PS: That was kind of on a whim. Everyone was making New Years resolutions, I was trying to figure out the rest of the year. I was sitting on the couch New Years Day and just thought, alright, I’m going to do a glitch a day. I felt like I was on the periphery of the glitch art community and I wanted to figure out more about the techniques, because I still didn’t know much about what was going on inside the computers. I was still working mostly with hardware. It’s been a way for me to study the different techniques in more detail, recombine them, and exploit different bugs in some of these programs, especially Quicktime and GIMP.

KC: You’ve also been turning your glitch images into textiles with the help of robotic manufacturing. The combination of a digital error being turned into a comforting domestic object is really intriguing for me. 

PS: It makes so much more sense because these pieces of technology are so much more a part of our everyday lives. How many people the first thing they do when they wake up is hop on the phone and check email, Tumblr, or whatever? As these things age, even the newer pieces of equipment, they have their own little quirky malfunctions that show up. Making them sofa covers or bringing them into the home just completes it. It’s being at home with the domesticated technologies, with all of their faults and failures.

Phillip Stearns’s glitch textiles

Kyle Chayka was senior editor at Hyperallergic. He is a cultural critic based in Brooklyn and has contributed to publications including ARTINFO, ARTnews, Modern Painters, LA Weekly, Kill Screen, Creators...

5 replies on “Faultline: An Interview Exploring Glitch Art”

  1. If glitches are caused by programming faulty binary code then they are chance occurrences. Therefore no individual can rightfully claim authorship of them which then makes the term “glitch artist” an oxymoron.

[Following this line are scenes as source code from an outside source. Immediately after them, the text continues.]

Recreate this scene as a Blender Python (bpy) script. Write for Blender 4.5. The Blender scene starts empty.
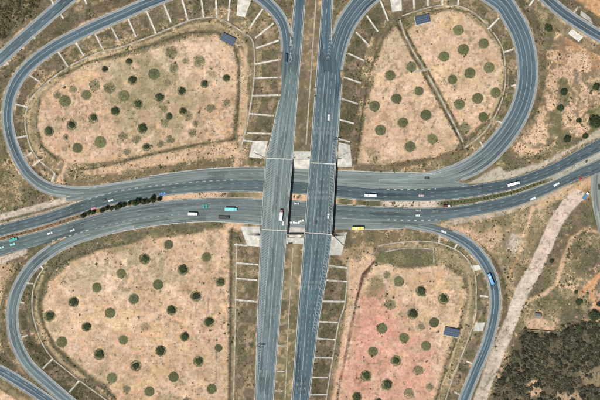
import bpy, bmesh, math, random
import numpy as np

random.seed(7)
rng = np.random.default_rng(7)
SC = bpy.context.scene
COL = SC.collection
S = 0.85          # metres per plan unit; plan origin is the middle of the interchange
def wx(px): return (px - 300.0) * S
def wy(py): return (200.0 - py) * S

# ------------------------------------------------------------------ camera, sky, sun, exposure
CAM_H = 1500.0
cam = bpy.data.cameras.new('camera')
cam.sensor_width = 36.0
cam.lens = 36.0 * CAM_H / (600 * S)
cam.clip_start = 10.0
cam.clip_end = 20000.0
cam_o = bpy.data.objects.new('camera', cam)
cam_o.location = (0, 0, CAM_H)
COL.objects.link(cam_o)
SC.camera = cam_o

SUN_EL = math.radians(64)
SHADOW_AZ = math.radians(40)      # shadows fall north, 40 degrees towards east
sdir = (math.sin(SHADOW_AZ) * math.cos(SUN_EL), math.cos(SHADOW_AZ) * math.cos(SUN_EL), -math.sin(SUN_EL))
world = bpy.data.worlds.new('World')
SC.world = world
world.use_nodes = True
wn = world.node_tree
sky = wn.nodes.new('ShaderNodeTexSky')
sky.sky_type = 'NISHITA'
sky.sun_disc = False
sky.sun_elevation = SUN_EL
sky.sun_rotation = SHADOW_AZ + math.pi
sky.air_density = 1.3
sky.dust_density = 2.0
wn.links.new(sky.outputs[0], wn.nodes['Background'].inputs[0])
wn.nodes['Background'].inputs[1].default_value = 0.05
sun = bpy.data.lights.new('sun', 'SUN')
sun.energy = 4.7
sun.angle = math.radians(0.53)
sun.color = (1.0, 0.972, 0.915)
sun_o = bpy.data.objects.new('sun', sun)
import mathutils
sun_o.rotation_euler = mathutils.Vector(sdir).to_track_quat('-Z', 'Y').to_euler()
COL.objects.link(sun_o)
SC.view_settings.view_transform = 'Standard'
SC.view_settings.look = 'None'
SC.view_settings.exposure = 0.0
SC.view_settings.gamma = 1.0

# ------------------------------------------------------------------ helpers: materials
def new_mat(name, rough=0.85, spec=0.25):
    m = bpy.data.materials.new(name); m.use_nodes = True
    b = m.node_tree.nodes['Principled BSDF']
    b.inputs['Roughness'].default_value = rough
    b.inputs['Specular IOR Level'].default_value = spec
    return m, m.node_tree, b

def N(nt, t, **kw):
    n = nt.nodes.new(t)
    for k, v in kw.items():
        if k in n.inputs: n.inputs[k].default_value = v
        else: setattr(n, k, v)
    return n

def mulcol(nt, a, b, fac=1.0):
    m = N(nt, 'ShaderNodeMix', data_type='RGBA', blend_type='MULTIPLY')
    m.inputs[0].default_value = fac
    nt.links.new(a, m.inputs[6]); nt.links.new(b, m.inputs[7])
    return m.outputs[2]

def ramp(nt, src, p0, c0, p1, c1):
    r = N(nt, 'ShaderNodeValToRGB')
    e = r.color_ramp.elements
    e[0].position = p0; e[0].color = (c0, c0, c0, 1) if not hasattr(c0, '__len__') else (*c0, 1)
    e[1].position = p1; e[1].color = (c1, c1, c1, 1) if not hasattr(c1, '__len__') else (*c1, 1)
    nt.links.new(src, r.inputs[0])
    return r.outputs[0]

def plain(name, col, rough=0.7, var=0.2, scale=1.2, spec=0.3, bump=0.0, metal=0.0, coat=0.0):
    """one base colour broken up by two sizes of noise"""
    m, nt, b = new_mat(name, rough, spec)
    tc = N(nt, 'ShaderNodeTexCoord')
    n1 = N(nt, 'ShaderNodeTexNoise', Scale=scale, Detail=6.0, Roughness=0.65)
    nt.links.new(tc.outputs['Object'], n1.inputs['Vector'])
    rgb = N(nt, 'ShaderNodeRGB'); rgb.outputs[0].default_value = (*col, 1)
    f = ramp(nt, n1.outputs['Fac'], 0.3, 1 - var, 0.7, 1 + var * 0.5)
    nt.links.new(mulcol(nt, rgb.outputs[0], f), b.inputs['Base Color'])
    b.inputs['Metallic'].default_value = metal
    b.inputs['Coat Weight'].default_value = coat
    if bump:
        bp = N(nt, 'ShaderNodeBump', Strength=bump, Distance=0.1)
        nt.links.new(n1.outputs['Fac'], bp.inputs['Height']); nt.links.new(bp.outputs[0], b.inputs['Normal'])
    return m

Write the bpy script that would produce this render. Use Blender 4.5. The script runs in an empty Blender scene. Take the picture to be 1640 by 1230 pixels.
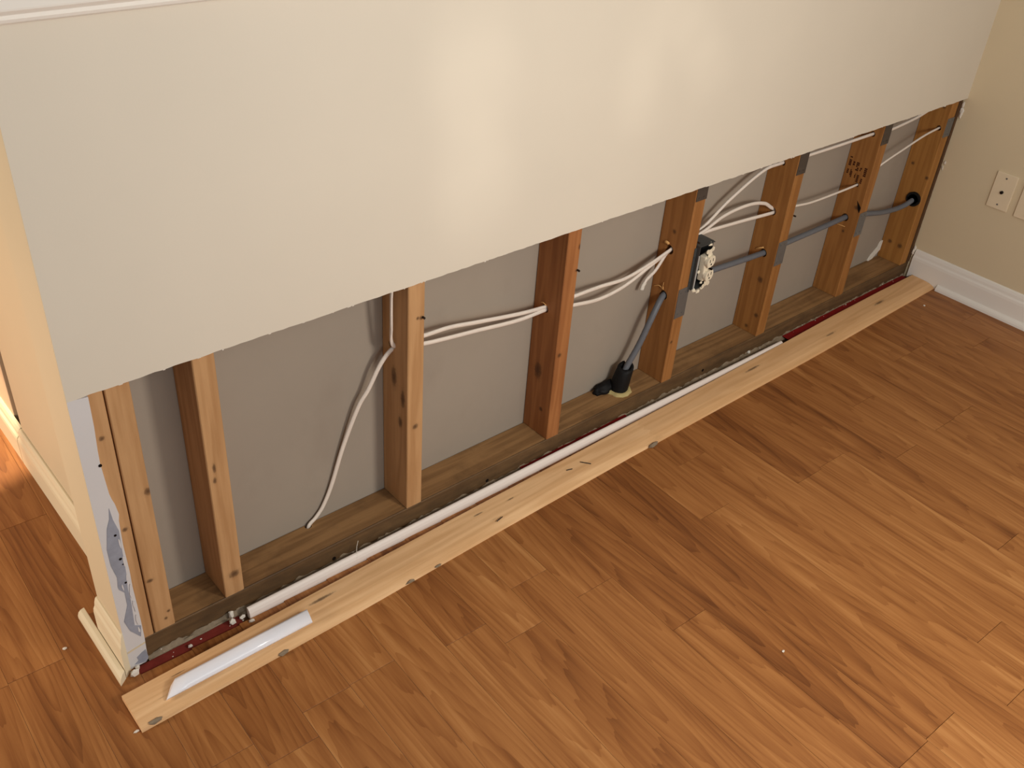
import bpy, bmesh, math, random
from mathutils import Matrix, Vector, noise
from mathutils.geometry import tessellate_polygon

random.seed(7)
sc = bpy.context.scene
COL = sc.collection

# ------------------------------------------------------------------ camera
cam_d = bpy.data.cameras.new('camera')
cam = bpy.data.objects.new('camera', cam_d)
COL.objects.link(cam)
cam_d.sensor_width = 36.0
cam_d.lens = 36.0 * 1559.25 / 1640.0
cam_d.clip_start = 0.02
cam.matrix_world = (Matrix.Translation((-0.3013, -1.2649, 1.4855))
                    @ Matrix.Rotation(-0.7565, 4, 'Z')
                    @ Matrix.Rotation(0.9630, 4, 'X')
                    @ Matrix.Rotation(0.0815, 4, 'Z'))
sc.camera = cam

# ------------------------------------------------------------------ world, lamps, exposure
world = bpy.data.worlds.new('room_ambient')
sc.world = world
world.use_nodes = True
bg = world.node_tree.nodes['Background']
bg.inputs[0].default_value = (1.0, 0.94, 0.84, 1)
bg.inputs[1].default_value = 0.19


def lamp(name, kind, loc, power, col, size=0.2, target=None, **kw):
    d = bpy.data.lights.new(name, kind)
    d.energy = power
    d.color = col
    if kind == 'AREA':
        d.size = size
    else:
        d.shadow_soft_size = size
    for k, v in kw.items():
        setattr(d, k, v)
    o = bpy.data.objects.new(name, d)
    COL.objects.link(o)
    o.location = loc
    if target is not None:
        o.rotation_euler = (Vector(target) - Vector(loc)).to_track_quat('-Z', 'Y').to_euler()
    return o


lamp('room_lamp', 'POINT', (0.98, -1.34, 1.08), 39.0, (1.0, 0.93, 0.83), size=0.13)
lamp('window_daylight', 'AREA', (-0.10, -2.5, 1.35), 10.0, (0.82, 0.92, 1.0), size=0.8, target=(0.25, 0, 0.2))
lamp('kitchen_spot', 'SPOT', (-0.35, 1.60, 2.2), 420.0, (1.0, 0.80, 0.54), size=0.03,
     target=(-0.15, 1.25, 0), spot_size=math.radians(29.6), spot_blend=0.06)
lamp('hall_light', 'AREA', (-1.45, 0.42, 0.62), 19.0, (1.0, 0.83, 0.66), size=0.4, target=(0.06, 0.40, 0.72))
lamp('front_fill', 'AREA', (1.0, -3.2, 2.3), 22.0, (1.0, 0.98, 0.92), size=1.8, target=(1.0, 0, 0.9))  # added off-frame area light that lifts the wall from the front

# added unseen spot lamps imitating glints reflected onto the wall
for gx, gz, pw, ca in [(0.735, 1.03, 4, 6), (0.745, 0.965, 5, 6), (0.77, 0.93, 3, 6), (0.750, 0.84, 4, 5), (0.765, 0.775, 6, 6), (0.785, 0.72, 4, 6),
                       (1.165, 0.96, 3, 4), (1.175, 0.90, 4, 4), (1.175, 0.835, 4, 4), (1.26, 1.02, 4, 4.5), (1.33, 0.955, 4, 4.5), (1.395, 0.89, 4, 4.5)]:
    lamp('added_glint_spot', 'SPOT', (1.25, -2.1, 1.15), pw * 1.6, (1.0, 0.93, 0.82), size=0.02, target=(gx, 0, gz),
         spot_size=math.radians(ca * 1.15), spot_blend=1.0)

sc.view_settings.view_transform = 'Standard'
sc.view_settings.look = 'None'
sc.view_settings.gamma = 1.0
sc.view_settings.use_curve_mapping = False
sc.view_settings.exposure = 0.0

# ------------------------------------------------------------------ measures
XS = {'S0a': 0.0185, 'S0b': 0.0588, 'S1': 0.1991, 'S2': 0.6231, 'S3': 1.0329,
      'S4': 1.4434, 'S5': 1.8484, 'S6': 2.2489, 'S7': 2.6238}
SW, SD, ZS, T = 0.0389, 0.0867, 0.0468, 0.0127      # stud width, depth, sill top, drywall
YB = T + SD                                          # back of the cavity
HC = 0.6042                                          # height of the cut
XR = 2.6813                                          # right wall
ZT = 1.135                                           # top of the half wall


# ------------------------------------------------------------------ helpers
def srgb(r, g, b):
    def f(c):
        c /= 255.0
        return c / 12.92 if c <= 0.04045 else ((c + 0.055) / 1.055) ** 2.4
    return (f(r), f(g), f(b), 1.0)


def link(name, me, mat=None, parent=None, loc=(0, 0, 0), rot=(0, 0, 0), **props):
    o = bpy.data.objects.new(name, me)
    COL.objects.link(o)
    o.location = loc
    o.rotation_euler = rot
    if parent is not None:
        o.parent = parent
    if mat is not None and me is not None:
        me.materials.clear()
        me.materials.append(mat)
    for k, v in props.items():
        o[k] = v
    return o


def to_mesh(bm, name, smooth=False):
    bmesh.ops.recalc_face_normals(bm, faces=bm.faces)
    me = bpy.data.meshes.new(name)
    bm.to_mesh(me)
    bm.free()
    if smooth:
        for p in me.polygons:
            p.use_smooth = True
    return me


def add_box(bm, a, b, bevel=0.0, seg=1):
    vs = [bm.verts.new((x, y, z)) for x in (a[0], b[0]) for y in (a[1], b[1]) for z in (a[2], b[2])]
    F = [(0, 1, 3, 2), (4, 6, 7, 5), (0, 4, 5, 1), (2, 3, 7, 6), (0, 2, 6, 4), (1, 5, 7, 3)]
    fs = [bm.faces.new([vs[i] for i in f]) for f in F]
    if bevel > 0:
        es = list({e for f in fs for e in f.edges})
        bmesh.ops.bevel(bm, geom=es, offset=bevel, segments=seg, affect='EDGES', profile=0.6)
    return bm


def box(name, a, b, mat, parent=None, bevel=0.0, seg=1, **props):
    bm = bmesh.new()
    add_box(bm, a, b, bevel, seg)
    return link(name, to_mesh(bm, name), mat, parent, **props)


def add_prism(bm, prof, p0, p1, axis):
    """profile of (a, b) pairs swept from p0 to p1 along axis X or Y; a is the other ground axis, b is z"""
    n = len(prof)
    if axis == 'X':
        A = [bm.verts.new((p0, a, b)) for a, b in prof]
        B = [bm.verts.new((p1, a, b)) for a, b in prof]
    else:
        A = [bm.verts.new((a, p0, b)) for a, b in prof]
        B = [bm.verts.new((a, p1, b)) for a, b in prof]
    for i in range(n):
        j = (i + 1) % n
        bm.faces.new((A[i], A[j], B[j], B[i]))
    bm.faces.new(A)
    bm.faces.new(list(reversed(B)))
    return bm


def prism(name, prof, p0, p1, axis, mat, parent=None, **props):
    bm = bmesh.new()
    add_prism(bm, prof, p0, p1, axis)
    return link(name, to_mesh(bm, name), mat, parent, **props)


def plate(name, pts, y0, y1, mat, parent=None, **props):
    """outline in x, z given thickness from y0 to y1"""
    bm = bmesh.new()
    A = [bm.verts.new((x, y0, z)) for x, z in pts]
    B = [bm.verts.new((x, y1, z)) for x, z in pts]
    n = len(pts)
    for i in range(n):
        j = (i + 1) % n
        bm.faces.new((A[i], A[j], B[j], B[i]))
    for i, j, k in tessellate_polygon([[Vector((x, z, 0)) for x, z in pts]]):
        bm.faces.new((A[i], A[j], A[k]))
        bm.faces.new((B[k], B[j], B[i]))
    return link(name, to_mesh(bm, name), mat, parent, **props)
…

    1. That’s a good critique of the practice, but I still think it takes a glitch artist to turn the faulty code into something interesting. That argument also discounts the facts that many artists are causing or triggering the glitches they exploit.

      1. Computer artists are sprinting all the way to the bank with this very hackneyed and 80’s idea of glitches because to the romantics of entropy it seems apropos of our current mass technological disillusionment. “Glitch art” simulates a bold type of commercial and therefore even sexual chaos which is why it is so superficially appealing but in actuality it is a highly aestheticized and determined mode of artistic practice especially when done affectively.

        1. There was a glitch in pokemon Red/Blue/Yellow called Missingno. There was also a glitch in the printer that prints the receipts out of my till earlier tonight which kinda looked like Missingno. The glitch artist is, if not an oxymoron, a juxtaposition of chaos and control perfect for our times. There are many facets to glitch art so I can begin to imagine, such as the other day I was using Skype and due to the limited bandwidth it looked as though I was talking to a piece of ham (brothers face). A glitch! Overall I think there is a mass who can relate and enjoy this art!

    2. If you use that yardstick then you would have to discount Pollock’s authorship of his work, after all weren’t his works chance based? There is nothing inherently better in splashing paint on a canvas as opposed to bending a circuit board.